Requirement: Please print exactly the lines below, from the start of the material up to and including the line with "sc.cycles.transparent_max_bounces = 8", but none of the pictures.

Entries from a dataset
- - - - -

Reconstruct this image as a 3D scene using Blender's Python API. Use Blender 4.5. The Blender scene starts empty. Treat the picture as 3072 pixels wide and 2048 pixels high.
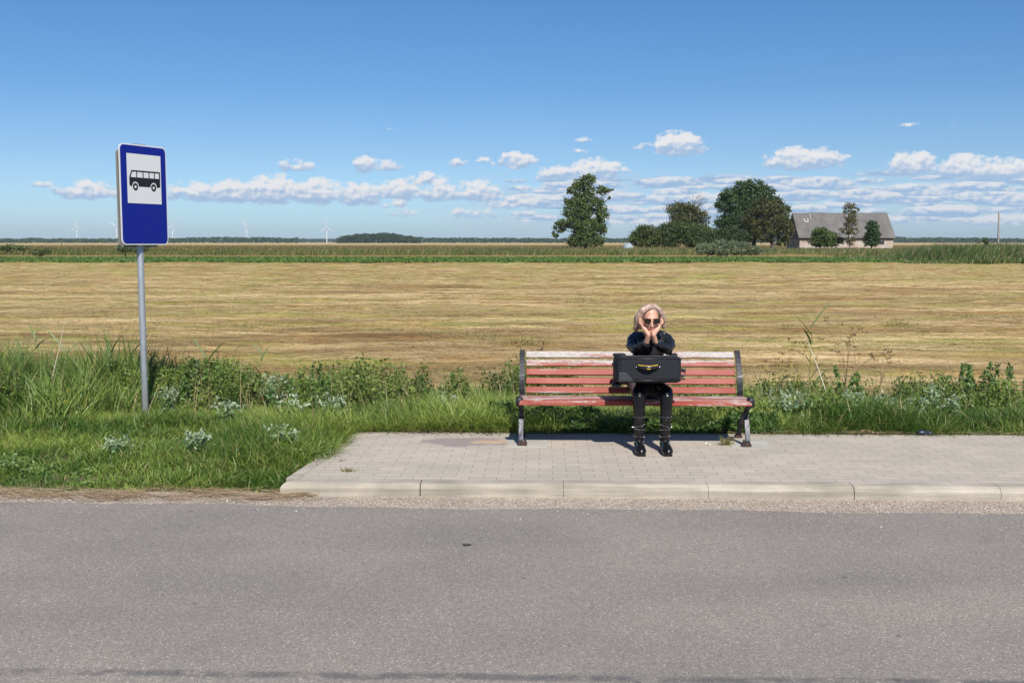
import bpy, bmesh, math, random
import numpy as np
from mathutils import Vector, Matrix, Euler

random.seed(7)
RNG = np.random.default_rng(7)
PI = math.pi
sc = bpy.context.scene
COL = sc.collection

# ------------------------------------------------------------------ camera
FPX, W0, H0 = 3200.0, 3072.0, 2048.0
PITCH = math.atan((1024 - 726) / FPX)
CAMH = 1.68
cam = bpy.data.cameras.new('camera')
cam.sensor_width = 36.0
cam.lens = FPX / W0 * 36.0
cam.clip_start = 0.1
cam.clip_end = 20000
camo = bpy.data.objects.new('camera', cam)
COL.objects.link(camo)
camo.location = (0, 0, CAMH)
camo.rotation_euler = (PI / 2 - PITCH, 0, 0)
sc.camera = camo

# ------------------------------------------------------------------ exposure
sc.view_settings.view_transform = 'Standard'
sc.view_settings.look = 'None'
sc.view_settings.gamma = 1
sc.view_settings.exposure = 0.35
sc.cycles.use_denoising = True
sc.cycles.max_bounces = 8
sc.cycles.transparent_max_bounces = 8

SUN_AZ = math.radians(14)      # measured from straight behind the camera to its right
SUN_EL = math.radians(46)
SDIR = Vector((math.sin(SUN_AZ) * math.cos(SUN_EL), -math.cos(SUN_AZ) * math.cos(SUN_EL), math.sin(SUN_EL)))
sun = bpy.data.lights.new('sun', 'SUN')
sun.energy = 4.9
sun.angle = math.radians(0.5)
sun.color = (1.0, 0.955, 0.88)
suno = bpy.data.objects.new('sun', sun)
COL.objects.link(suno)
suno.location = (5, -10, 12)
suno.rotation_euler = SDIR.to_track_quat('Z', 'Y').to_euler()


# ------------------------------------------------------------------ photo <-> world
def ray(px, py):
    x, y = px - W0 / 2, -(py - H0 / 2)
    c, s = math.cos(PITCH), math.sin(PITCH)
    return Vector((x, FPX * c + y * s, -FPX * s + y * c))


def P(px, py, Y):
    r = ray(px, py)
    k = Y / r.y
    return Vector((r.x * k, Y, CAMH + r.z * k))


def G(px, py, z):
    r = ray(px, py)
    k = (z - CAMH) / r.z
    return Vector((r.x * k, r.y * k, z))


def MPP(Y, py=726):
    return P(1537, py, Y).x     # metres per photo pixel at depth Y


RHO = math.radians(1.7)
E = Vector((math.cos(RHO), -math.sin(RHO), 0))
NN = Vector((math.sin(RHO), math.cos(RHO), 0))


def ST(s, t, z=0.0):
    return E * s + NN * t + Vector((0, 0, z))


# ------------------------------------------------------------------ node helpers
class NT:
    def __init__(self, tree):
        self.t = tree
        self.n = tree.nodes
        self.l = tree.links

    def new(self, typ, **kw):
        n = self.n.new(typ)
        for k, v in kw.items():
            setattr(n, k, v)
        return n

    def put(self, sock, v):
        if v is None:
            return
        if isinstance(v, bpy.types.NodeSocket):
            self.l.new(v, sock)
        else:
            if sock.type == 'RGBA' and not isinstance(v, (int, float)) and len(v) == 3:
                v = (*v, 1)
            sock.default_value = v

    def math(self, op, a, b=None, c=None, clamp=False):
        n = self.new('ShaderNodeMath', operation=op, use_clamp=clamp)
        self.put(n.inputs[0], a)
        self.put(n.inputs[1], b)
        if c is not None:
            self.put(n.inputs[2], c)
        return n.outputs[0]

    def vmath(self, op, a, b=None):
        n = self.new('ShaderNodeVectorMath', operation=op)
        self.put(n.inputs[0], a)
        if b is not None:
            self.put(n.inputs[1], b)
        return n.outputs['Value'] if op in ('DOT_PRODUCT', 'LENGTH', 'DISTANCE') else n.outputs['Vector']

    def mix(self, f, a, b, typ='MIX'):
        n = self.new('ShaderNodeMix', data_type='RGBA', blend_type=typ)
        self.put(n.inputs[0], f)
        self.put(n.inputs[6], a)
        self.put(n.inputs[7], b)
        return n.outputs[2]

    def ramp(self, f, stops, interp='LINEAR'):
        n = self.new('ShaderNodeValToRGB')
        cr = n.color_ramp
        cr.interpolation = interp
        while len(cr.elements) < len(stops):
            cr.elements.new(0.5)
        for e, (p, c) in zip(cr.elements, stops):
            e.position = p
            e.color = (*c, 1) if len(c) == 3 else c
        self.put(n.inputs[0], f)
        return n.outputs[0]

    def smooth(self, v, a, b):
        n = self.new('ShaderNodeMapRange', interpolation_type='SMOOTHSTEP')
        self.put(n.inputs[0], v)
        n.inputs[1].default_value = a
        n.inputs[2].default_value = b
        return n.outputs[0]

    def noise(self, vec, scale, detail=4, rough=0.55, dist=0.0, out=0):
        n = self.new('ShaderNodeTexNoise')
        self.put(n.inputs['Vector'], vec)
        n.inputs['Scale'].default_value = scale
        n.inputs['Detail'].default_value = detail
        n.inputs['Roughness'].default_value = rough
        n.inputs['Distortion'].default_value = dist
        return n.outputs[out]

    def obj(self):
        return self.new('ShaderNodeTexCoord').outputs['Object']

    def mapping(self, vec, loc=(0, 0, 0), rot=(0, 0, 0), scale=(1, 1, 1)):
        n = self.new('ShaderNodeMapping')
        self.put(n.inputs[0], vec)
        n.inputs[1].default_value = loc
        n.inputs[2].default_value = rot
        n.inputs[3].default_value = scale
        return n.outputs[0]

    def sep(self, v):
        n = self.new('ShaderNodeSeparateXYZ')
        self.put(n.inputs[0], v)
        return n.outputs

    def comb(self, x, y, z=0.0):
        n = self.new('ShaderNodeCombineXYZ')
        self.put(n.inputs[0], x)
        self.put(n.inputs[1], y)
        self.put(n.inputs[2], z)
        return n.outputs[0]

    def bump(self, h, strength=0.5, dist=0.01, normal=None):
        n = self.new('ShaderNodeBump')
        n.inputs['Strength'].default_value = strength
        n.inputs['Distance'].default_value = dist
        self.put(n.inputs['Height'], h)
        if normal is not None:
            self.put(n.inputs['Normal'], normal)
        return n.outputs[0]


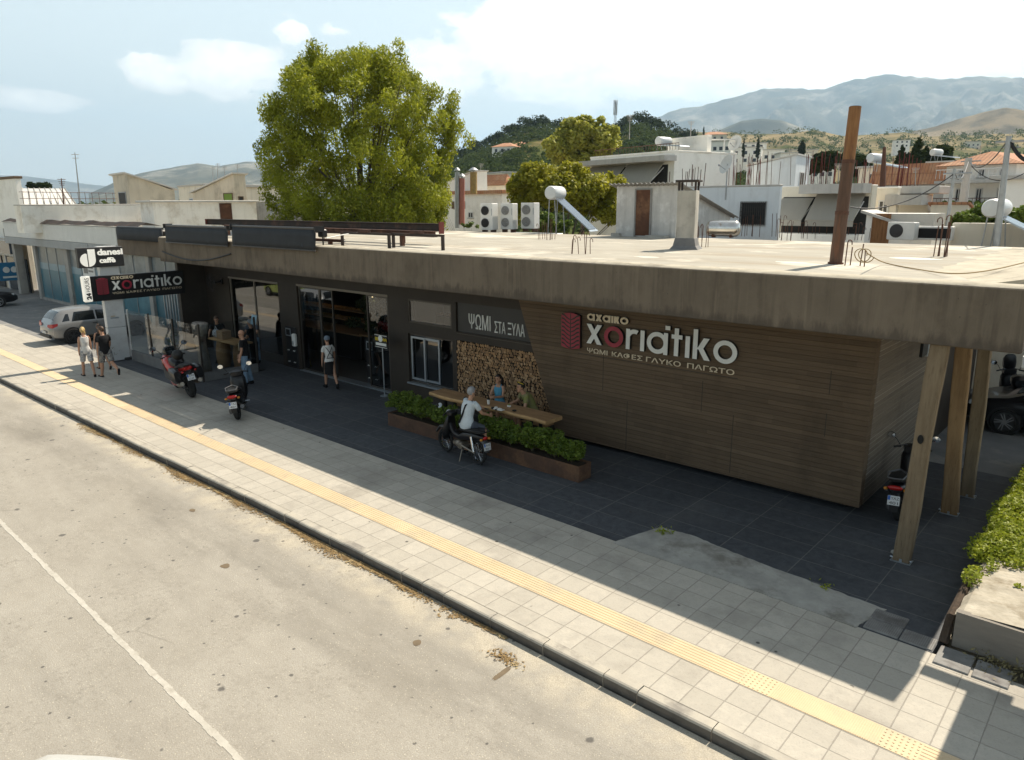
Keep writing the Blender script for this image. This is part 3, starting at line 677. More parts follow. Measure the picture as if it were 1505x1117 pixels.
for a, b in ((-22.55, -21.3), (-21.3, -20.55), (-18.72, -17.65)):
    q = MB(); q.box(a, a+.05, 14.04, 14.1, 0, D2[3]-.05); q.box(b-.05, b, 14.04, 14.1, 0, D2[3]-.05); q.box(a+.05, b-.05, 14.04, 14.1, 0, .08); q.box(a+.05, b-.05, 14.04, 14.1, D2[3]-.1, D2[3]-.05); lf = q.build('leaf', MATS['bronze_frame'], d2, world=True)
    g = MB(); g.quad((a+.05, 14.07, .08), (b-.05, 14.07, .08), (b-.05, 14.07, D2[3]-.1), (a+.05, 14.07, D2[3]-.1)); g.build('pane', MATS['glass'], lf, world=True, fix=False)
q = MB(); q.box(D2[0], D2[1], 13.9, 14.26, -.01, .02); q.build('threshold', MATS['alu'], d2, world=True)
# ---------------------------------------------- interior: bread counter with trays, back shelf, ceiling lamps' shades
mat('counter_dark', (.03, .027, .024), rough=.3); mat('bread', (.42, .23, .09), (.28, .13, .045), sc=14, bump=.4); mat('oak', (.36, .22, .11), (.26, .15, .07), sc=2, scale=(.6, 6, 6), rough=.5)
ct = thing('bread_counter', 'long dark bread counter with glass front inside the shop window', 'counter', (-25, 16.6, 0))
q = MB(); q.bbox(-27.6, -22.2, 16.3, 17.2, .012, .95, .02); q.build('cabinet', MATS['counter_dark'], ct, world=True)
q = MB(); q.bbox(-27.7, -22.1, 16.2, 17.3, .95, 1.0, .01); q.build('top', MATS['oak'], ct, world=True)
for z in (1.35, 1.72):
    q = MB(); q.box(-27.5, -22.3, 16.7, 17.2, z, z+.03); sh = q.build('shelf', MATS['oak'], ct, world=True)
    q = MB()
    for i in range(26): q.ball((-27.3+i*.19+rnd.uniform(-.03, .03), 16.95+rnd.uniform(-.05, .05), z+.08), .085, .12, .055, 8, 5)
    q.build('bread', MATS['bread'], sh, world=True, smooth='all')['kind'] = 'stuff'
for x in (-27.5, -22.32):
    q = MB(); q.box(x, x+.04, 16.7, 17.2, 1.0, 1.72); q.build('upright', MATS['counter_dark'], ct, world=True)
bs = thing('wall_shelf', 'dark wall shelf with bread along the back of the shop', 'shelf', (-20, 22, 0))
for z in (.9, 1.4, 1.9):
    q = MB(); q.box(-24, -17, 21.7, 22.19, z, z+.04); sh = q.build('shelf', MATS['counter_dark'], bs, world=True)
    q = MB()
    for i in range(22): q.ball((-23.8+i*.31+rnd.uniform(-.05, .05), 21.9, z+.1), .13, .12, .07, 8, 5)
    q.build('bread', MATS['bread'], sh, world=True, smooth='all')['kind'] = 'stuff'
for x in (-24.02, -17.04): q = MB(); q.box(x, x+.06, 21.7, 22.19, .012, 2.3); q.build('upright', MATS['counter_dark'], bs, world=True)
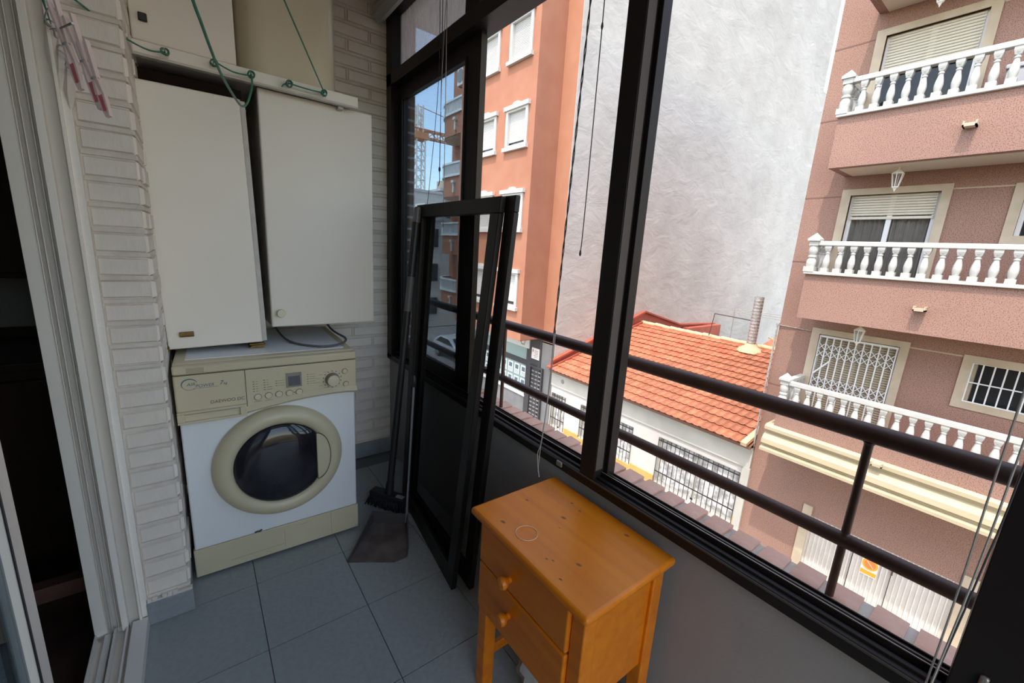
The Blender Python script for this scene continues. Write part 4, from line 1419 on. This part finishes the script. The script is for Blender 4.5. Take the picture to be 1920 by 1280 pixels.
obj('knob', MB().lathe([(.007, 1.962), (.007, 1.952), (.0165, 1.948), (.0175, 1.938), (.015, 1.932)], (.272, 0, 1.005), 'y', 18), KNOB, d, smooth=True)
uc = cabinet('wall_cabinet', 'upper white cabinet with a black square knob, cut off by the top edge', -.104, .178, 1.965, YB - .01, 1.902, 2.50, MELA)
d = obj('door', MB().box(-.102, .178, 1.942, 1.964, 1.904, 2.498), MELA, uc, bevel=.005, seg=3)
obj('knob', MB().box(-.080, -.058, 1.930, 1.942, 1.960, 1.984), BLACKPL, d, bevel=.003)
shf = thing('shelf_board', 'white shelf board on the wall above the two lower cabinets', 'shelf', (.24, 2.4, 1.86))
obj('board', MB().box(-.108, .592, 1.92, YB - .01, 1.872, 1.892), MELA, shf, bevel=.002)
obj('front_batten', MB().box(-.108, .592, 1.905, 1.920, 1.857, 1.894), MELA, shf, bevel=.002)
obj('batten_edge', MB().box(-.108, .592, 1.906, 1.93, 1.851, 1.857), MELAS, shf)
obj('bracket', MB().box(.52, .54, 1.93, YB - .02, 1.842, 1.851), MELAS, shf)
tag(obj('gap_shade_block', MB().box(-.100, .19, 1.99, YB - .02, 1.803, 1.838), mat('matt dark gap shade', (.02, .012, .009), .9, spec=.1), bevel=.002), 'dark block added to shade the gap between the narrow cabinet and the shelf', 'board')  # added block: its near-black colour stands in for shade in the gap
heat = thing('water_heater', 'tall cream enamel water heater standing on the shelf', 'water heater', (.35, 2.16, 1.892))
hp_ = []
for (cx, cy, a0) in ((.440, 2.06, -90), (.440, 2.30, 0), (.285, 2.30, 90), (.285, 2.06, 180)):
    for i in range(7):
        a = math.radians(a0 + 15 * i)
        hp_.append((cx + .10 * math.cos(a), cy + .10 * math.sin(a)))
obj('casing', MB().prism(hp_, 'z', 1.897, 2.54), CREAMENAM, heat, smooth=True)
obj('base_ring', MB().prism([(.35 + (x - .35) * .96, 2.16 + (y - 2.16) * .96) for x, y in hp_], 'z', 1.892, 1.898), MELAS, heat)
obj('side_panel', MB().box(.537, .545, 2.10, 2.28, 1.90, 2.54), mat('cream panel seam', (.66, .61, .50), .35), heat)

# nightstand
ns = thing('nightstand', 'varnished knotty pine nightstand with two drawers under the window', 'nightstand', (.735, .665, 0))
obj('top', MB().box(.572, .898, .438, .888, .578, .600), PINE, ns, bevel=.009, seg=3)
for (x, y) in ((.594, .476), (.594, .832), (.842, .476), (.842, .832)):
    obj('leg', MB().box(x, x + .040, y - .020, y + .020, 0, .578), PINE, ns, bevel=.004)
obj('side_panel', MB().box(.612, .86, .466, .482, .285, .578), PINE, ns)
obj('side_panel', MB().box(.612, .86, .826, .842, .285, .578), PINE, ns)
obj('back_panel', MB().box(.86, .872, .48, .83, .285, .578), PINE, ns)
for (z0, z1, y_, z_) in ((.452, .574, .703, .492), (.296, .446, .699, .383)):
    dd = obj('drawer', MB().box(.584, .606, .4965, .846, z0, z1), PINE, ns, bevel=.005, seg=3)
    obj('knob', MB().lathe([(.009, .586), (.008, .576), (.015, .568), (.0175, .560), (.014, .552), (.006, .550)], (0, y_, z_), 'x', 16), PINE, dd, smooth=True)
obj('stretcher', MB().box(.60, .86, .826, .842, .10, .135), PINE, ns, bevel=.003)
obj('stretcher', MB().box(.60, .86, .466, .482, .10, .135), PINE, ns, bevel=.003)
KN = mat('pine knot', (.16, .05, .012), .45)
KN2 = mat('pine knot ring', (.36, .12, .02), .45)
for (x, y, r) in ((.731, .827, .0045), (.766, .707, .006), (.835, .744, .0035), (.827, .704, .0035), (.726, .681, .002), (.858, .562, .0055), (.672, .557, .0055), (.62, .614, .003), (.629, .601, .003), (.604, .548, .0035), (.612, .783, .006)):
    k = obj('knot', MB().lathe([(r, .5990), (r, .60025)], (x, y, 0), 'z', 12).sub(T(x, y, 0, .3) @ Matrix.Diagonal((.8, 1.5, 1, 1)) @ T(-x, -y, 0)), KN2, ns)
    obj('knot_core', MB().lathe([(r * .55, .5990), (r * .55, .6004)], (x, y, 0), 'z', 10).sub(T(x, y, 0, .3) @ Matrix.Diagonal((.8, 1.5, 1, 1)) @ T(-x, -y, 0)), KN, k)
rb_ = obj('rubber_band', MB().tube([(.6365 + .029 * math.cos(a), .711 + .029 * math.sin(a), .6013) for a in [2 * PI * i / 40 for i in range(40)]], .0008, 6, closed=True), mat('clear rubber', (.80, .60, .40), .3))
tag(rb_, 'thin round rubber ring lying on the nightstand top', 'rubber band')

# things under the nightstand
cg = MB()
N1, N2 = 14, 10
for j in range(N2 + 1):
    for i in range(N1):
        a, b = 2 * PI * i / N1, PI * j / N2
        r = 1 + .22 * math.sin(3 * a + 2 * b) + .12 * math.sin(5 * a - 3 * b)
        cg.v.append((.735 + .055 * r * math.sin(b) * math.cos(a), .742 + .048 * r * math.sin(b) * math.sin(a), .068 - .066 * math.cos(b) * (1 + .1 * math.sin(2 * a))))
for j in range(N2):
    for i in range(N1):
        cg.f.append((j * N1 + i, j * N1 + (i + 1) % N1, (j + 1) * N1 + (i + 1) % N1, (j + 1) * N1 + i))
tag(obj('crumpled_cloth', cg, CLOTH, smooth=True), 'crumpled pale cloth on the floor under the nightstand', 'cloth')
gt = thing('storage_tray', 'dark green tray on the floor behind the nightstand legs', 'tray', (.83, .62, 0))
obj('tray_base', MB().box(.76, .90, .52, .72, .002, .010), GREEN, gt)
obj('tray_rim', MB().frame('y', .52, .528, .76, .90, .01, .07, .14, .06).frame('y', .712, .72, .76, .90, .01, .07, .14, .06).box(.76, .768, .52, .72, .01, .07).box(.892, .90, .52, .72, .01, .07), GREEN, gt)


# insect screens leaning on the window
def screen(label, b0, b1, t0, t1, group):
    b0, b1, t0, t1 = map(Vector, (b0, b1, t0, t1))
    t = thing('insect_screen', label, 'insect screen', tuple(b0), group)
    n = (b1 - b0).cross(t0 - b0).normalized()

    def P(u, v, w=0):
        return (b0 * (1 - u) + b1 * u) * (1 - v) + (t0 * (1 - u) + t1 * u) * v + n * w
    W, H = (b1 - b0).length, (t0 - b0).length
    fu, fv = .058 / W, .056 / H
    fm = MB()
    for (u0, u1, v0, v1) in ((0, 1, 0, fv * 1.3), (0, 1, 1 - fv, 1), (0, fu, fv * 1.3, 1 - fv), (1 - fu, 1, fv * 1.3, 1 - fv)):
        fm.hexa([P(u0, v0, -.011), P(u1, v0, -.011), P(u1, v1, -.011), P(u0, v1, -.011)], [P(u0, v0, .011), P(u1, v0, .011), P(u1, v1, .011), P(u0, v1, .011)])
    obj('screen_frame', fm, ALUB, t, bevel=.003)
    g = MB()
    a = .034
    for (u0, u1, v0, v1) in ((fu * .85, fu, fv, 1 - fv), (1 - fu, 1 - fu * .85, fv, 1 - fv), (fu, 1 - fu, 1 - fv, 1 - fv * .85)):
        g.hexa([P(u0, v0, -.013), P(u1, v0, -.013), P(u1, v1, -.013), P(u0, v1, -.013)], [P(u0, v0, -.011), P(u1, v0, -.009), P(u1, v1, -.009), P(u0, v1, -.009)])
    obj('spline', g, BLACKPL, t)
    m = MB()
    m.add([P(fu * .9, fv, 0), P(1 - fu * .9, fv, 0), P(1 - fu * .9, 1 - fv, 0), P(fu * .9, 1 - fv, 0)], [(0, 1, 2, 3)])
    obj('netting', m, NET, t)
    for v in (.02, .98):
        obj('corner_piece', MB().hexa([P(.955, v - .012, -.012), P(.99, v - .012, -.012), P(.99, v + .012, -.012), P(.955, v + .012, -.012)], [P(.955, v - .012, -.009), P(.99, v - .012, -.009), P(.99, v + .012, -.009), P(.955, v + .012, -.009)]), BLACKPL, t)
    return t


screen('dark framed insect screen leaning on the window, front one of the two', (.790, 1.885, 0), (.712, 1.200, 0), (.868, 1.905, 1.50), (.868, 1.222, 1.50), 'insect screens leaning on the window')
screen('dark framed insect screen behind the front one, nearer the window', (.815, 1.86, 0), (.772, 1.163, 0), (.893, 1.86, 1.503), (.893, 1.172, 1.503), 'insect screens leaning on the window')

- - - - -

Result:
Reconstruct this image as a 3D scene using Blender's Python API. Use Blender 4.5. The Blender scene starts empty. Treat the picture as 3072 pixels wide and 2048 pixels high.
import bpy, bmesh, math, random
import numpy as np
from mathutils import Vector, Matrix, Euler

random.seed(7)
RNG = np.random.default_rng(7)
PI = math.pi
sc = bpy.context.scene
COL = sc.collection

# ------------------------------------------------------------------ camera
FPX, W0, H0 = 3200.0, 3072.0, 2048.0
PITCH = math.atan((1024 - 726) / FPX)
CAMH = 1.68
cam = bpy.data.cameras.new('camera')
cam.sensor_width = 36.0
cam.lens = FPX / W0 * 36.0
cam.clip_start = 0.1
cam.clip_end = 20000
camo = bpy.data.objects.new('camera', cam)
COL.objects.link(camo)
camo.location = (0, 0, CAMH)
camo.rotation_euler = (PI / 2 - PITCH, 0, 0)
sc.camera = camo

# ------------------------------------------------------------------ exposure
sc.view_settings.view_transform = 'Standard'
sc.view_settings.look = 'None'
sc.view_settings.gamma = 1
sc.view_settings.exposure = 0.35
sc.cycles.use_denoising = True
sc.cycles.max_bounces = 8
sc.cycles.transparent_max_bounces = 8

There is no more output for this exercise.